Giampaolo Tomassoni wrote:
Hello everybody!

I'm going to propose you another great idea which will probably radically
change the spam-detection technics.
        
No, come one: I'm just kitting. :) I think this "idea" could eventually help
in better detecting the kind of spam in which some words are "garbled" in
order to deceive their detection.

Some of you probably already know that there exists alghoritms devoted to
detecting the language in which a text is written. I just discovered the
paper in http://www.sfs.uni-tuebingen.de/iscl/Theses/kranig.pdf , which by
the way says that such detectors are already available as Perl modules in
CPAN (see chapter 7).

The idea is that, applying this alghoritms to the text in a message, one
could eventually obtain the probability that the given text is written in a
given language. Let say that a text is written in english, then these perl
routines should yield a high probability that the given text is english.
Now, say that some of the words in that text are somehow "scrambled". The
language detectors would probably decrease the probability that the text is
in english but, assuming the words are randomly scrambled, the probability
that the text is in another language wouldn't increase, too.
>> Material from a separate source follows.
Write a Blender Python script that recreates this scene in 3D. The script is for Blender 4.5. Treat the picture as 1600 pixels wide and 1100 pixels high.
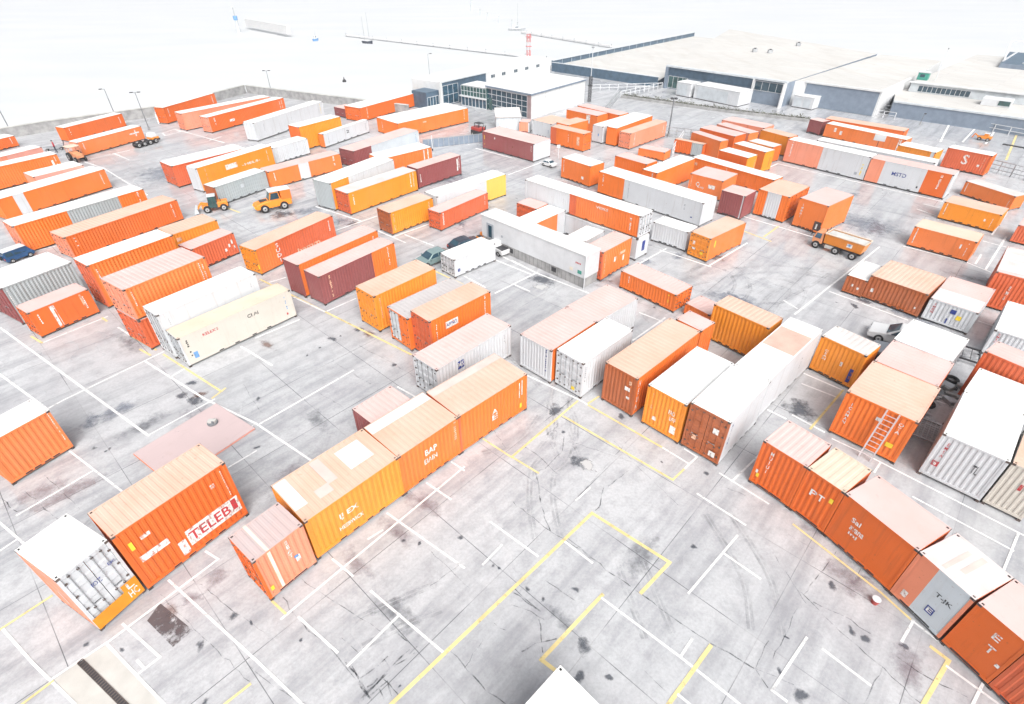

Now, we could
apply some thresholding to language scores such that, when the score of the
probable language is below a given threshold above the mean of the language
scores, then we could say that the message contains some "scrambled worlds"
and apply a penalty score to it.

I know there are scores for scrambled versions of words like "cialis", but
this method would be more solid with respect to non-english languages: I'm
from Italy, and I'm used to see some FPs on italian words like "via galileo"
as being a scrambled version of "viagra". Also, attempting to collect all
the good versions of spam words is expensive in terms of effort.

Please note that:

 - language decoding doesn't (actually) work for ideomatic languages
(chinese, japanese, korean and such);

 - I didn't even have a run of the language decoding modules;

 - a message written in many (> 3, 4?) languages may probably trigger the
penalty score.

I'm just trying to see if such an idea seems definitely "broken" to you, as
well as if anybody did altready try to run into this.

Regards,

Giampaolo


Sounds interesting to me. You would want to apply the test if there were a minimum amount of test. You could create a language called "spam" which uses misspelled version of viagra, ciallis, and other words spammers deliberately misspell. Might be worth looking into.